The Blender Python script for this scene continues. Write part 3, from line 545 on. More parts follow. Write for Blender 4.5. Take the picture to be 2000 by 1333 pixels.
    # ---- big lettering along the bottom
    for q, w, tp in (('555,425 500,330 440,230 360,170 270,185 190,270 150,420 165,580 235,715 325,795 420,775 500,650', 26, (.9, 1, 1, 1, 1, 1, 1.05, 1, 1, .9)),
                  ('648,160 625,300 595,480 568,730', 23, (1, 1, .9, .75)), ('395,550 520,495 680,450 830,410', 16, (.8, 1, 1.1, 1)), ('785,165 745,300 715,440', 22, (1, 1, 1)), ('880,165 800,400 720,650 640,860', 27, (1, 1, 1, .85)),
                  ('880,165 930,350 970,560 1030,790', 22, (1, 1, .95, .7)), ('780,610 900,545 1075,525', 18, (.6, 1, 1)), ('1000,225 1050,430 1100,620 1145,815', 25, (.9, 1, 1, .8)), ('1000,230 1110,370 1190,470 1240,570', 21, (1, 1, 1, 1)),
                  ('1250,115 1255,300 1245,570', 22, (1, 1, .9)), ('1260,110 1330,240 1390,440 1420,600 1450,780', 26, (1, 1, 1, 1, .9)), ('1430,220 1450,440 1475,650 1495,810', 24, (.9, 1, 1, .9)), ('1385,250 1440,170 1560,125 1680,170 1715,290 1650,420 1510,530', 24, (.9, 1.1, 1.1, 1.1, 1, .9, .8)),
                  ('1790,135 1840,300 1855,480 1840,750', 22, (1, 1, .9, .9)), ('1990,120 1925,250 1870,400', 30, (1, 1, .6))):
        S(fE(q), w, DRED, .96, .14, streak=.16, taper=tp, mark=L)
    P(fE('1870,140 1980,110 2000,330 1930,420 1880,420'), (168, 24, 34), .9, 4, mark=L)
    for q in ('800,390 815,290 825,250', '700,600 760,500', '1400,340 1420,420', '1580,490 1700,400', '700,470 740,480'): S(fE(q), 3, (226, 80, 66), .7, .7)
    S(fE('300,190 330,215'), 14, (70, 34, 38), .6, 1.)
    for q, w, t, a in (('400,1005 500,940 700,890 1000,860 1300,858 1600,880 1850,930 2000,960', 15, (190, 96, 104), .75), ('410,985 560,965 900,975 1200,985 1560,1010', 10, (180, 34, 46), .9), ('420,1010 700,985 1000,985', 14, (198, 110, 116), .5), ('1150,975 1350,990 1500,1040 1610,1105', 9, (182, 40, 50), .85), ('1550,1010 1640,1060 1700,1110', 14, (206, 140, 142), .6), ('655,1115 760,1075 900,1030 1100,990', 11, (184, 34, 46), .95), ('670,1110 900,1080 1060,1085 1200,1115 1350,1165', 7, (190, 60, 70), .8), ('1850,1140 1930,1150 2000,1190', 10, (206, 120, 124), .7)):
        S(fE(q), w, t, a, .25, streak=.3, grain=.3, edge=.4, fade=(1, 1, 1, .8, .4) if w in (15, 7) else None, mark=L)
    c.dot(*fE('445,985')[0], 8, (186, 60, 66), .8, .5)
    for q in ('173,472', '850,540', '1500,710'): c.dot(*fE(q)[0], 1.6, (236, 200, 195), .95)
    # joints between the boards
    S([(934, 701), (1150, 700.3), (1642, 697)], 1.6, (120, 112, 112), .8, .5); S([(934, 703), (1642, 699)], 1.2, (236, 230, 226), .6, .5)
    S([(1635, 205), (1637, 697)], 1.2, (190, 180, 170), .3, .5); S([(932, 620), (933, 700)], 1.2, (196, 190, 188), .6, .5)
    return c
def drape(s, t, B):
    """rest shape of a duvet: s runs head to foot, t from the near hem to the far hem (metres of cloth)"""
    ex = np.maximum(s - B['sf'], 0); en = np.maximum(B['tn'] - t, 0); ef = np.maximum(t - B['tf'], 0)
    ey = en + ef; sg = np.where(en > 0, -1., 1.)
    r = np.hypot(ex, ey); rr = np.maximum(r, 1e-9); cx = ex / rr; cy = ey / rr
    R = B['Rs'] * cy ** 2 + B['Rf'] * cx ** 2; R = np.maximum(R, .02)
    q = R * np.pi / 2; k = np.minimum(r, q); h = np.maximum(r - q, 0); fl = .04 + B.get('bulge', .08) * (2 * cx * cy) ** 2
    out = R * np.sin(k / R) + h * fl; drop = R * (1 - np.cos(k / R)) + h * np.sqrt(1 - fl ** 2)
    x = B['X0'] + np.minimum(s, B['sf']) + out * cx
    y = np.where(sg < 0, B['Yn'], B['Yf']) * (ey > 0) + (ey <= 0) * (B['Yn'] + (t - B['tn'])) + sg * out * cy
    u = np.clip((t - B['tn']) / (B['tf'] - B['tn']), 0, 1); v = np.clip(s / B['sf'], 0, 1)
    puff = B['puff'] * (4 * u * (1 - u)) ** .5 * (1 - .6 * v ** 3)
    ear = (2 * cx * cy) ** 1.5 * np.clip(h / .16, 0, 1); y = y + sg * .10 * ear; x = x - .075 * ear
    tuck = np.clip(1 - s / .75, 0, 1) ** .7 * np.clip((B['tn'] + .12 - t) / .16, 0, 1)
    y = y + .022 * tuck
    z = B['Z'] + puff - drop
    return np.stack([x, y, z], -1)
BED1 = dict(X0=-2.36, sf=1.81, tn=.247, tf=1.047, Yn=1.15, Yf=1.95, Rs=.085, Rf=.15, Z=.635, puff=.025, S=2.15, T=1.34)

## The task
Reproduce the material above, every line of it, exactly.

## The output
The Blender Python script for this scene continues. Write part 3, from line 545 on. More parts follow. Write for Blender 4.5. Take the picture to be 2000 by 1333 pixels.
    # ---- big lettering along the bottom
    for q, w, tp in (('555,425 500,330 440,230 360,170 270,185 190,270 150,420 165,580 235,715 325,795 420,775 500,650', 26, (.9, 1, 1, 1, 1, 1, 1.05, 1, 1, .9)),
                  ('648,160 625,300 595,480 568,730', 23, (1, 1, .9, .75)), ('395,550 520,495 680,450 830,410', 16, (.8, 1, 1.1, 1)), ('785,165 745,300 715,440', 22, (1, 1, 1)), ('880,165 800,400 720,650 640,860', 27, (1, 1, 1, .85)),
                  ('880,165 930,350 970,560 1030,790', 22, (1, 1, .95, .7)), ('780,610 900,545 1075,525', 18, (.6, 1, 1)), ('1000,225 1050,430 1100,620 1145,815', 25, (.9, 1, 1, .8)), ('1000,230 1110,370 1190,470 1240,570', 21, (1, 1, 1, 1)),
                  ('1250,115 1255,300 1245,570', 22, (1, 1, .9)), ('1260,110 1330,240 1390,440 1420,600 1450,780', 26, (1, 1, 1, 1, .9)), ('1430,220 1450,440 1475,650 1495,810', 24, (.9, 1, 1, .9)), ('1385,250 1440,170 1560,125 1680,170 1715,290 1650,420 1510,530', 24, (.9, 1.1, 1.1, 1.1, 1, .9, .8)),
                  ('1790,135 1840,300 1855,480 1840,750', 22, (1, 1, .9, .9)), ('1990,120 1925,250 1870,400', 30, (1, 1, .6))):
        S(fE(q), w, DRED, .96, .14, streak=.16, taper=tp, mark=L)
    P(fE('1870,140 1980,110 2000,330 1930,420 1880,420'), (168, 24, 34), .9, 4, mark=L)
    for q in ('800,390 815,290 825,250', '700,600 760,500', '1400,340 1420,420', '1580,490 1700,400', '700,470 740,480'): S(fE(q), 3, (226, 80, 66), .7, .7)
    S(fE('300,190 330,215'), 14, (70, 34, 38), .6, 1.)
    for q, w, t, a in (('400,1005 500,940 700,890 1000,860 1300,858 1600,880 1850,930 2000,960', 15, (190, 96, 104), .75), ('410,985 560,965 900,975 1200,985 1560,1010', 10, (180, 34, 46), .9), ('420,1010 700,985 1000,985', 14, (198, 110, 116), .5), ('1150,975 1350,990 1500,1040 1610,1105', 9, (182, 40, 50), .85), ('1550,1010 1640,1060 1700,1110', 14, (206, 140, 142), .6), ('655,1115 760,1075 900,1030 1100,990', 11, (184, 34, 46), .95), ('670,1110 900,1080 1060,1085 1200,1115 1350,1165', 7, (190, 60, 70), .8), ('1850,1140 1930,1150 2000,1190', 10, (206, 120, 124), .7)):
        S(fE(q), w, t, a, .25, streak=.3, grain=.3, edge=.4, fade=(1, 1, 1, .8, .4) if w in (15, 7) else None, mark=L)
    c.dot(*fE('445,985')[0], 8, (186, 60, 66), .8, .5)
    for q in ('173,472', '850,540', '1500,710'): c.dot(*fE(q)[0], 1.6, (236, 200, 195), .95)
    # joints between the boards
    S([(934, 701), (1150, 700.3), (1642, 697)], 1.6, (120, 112, 112), .8, .5); S([(934, 703), (1642, 699)], 1.2, (236, 230, 226), .6, .5)
    S([(1635, 205), (1637, 697)], 1.2, (190, 180, 170), .3, .5); S([(932, 620), (933, 700)], 1.2, (196, 190, 188), .6, .5)
    return c
def drape(s, t, B):
    """rest shape of a duvet: s runs head to foot, t from the near hem to the far hem (metres of cloth)"""
    ex = np.maximum(s - B['sf'], 0); en = np.maximum(B['tn'] - t, 0); ef = np.maximum(t - B['tf'], 0)
    ey = en + ef; sg = np.where(en > 0, -1., 1.)
    r = np.hypot(ex, ey); rr = np.maximum(r, 1e-9); cx = ex / rr; cy = ey / rr
    R = B['Rs'] * cy ** 2 + B['Rf'] * cx ** 2; R = np.maximum(R, .02)
    q = R * np.pi / 2; k = np.minimum(r, q); h = np.maximum(r - q, 0); fl = .04 + B.get('bulge', .08) * (2 * cx * cy) ** 2
    out = R * np.sin(k / R) + h * fl; drop = R * (1 - np.cos(k / R)) + h * np.sqrt(1 - fl ** 2)
    x = B['X0'] + np.minimum(s, B['sf']) + out * cx
    y = np.where(sg < 0, B['Yn'], B['Yf']) * (ey > 0) + (ey <= 0) * (B['Yn'] + (t - B['tn'])) + sg * out * cy
    u = np.clip((t - B['tn']) / (B['tf'] - B['tn']), 0, 1); v = np.clip(s / B['sf'], 0, 1)
    puff = B['puff'] * (4 * u * (1 - u)) ** .5 * (1 - .6 * v ** 3)
    ear = (2 * cx * cy) ** 1.5 * np.clip(h / .16, 0, 1); y = y + sg * .10 * ear; x = x - .075 * ear
    tuck = np.clip(1 - s / .75, 0, 1) ** .7 * np.clip((B['tn'] + .12 - t) / .16, 0, 1)
    y = y + .022 * tuck
    z = B['Z'] + puff - drop
    return np.stack([x, y, z], -1)
BED1 = dict(X0=-2.36, sf=1.81, tn=.247, tf=1.047, Yn=1.15, Yf=1.95, Rs=.085, Rf=.15, Z=.635, puff=.025, S=2.15, T=1.34)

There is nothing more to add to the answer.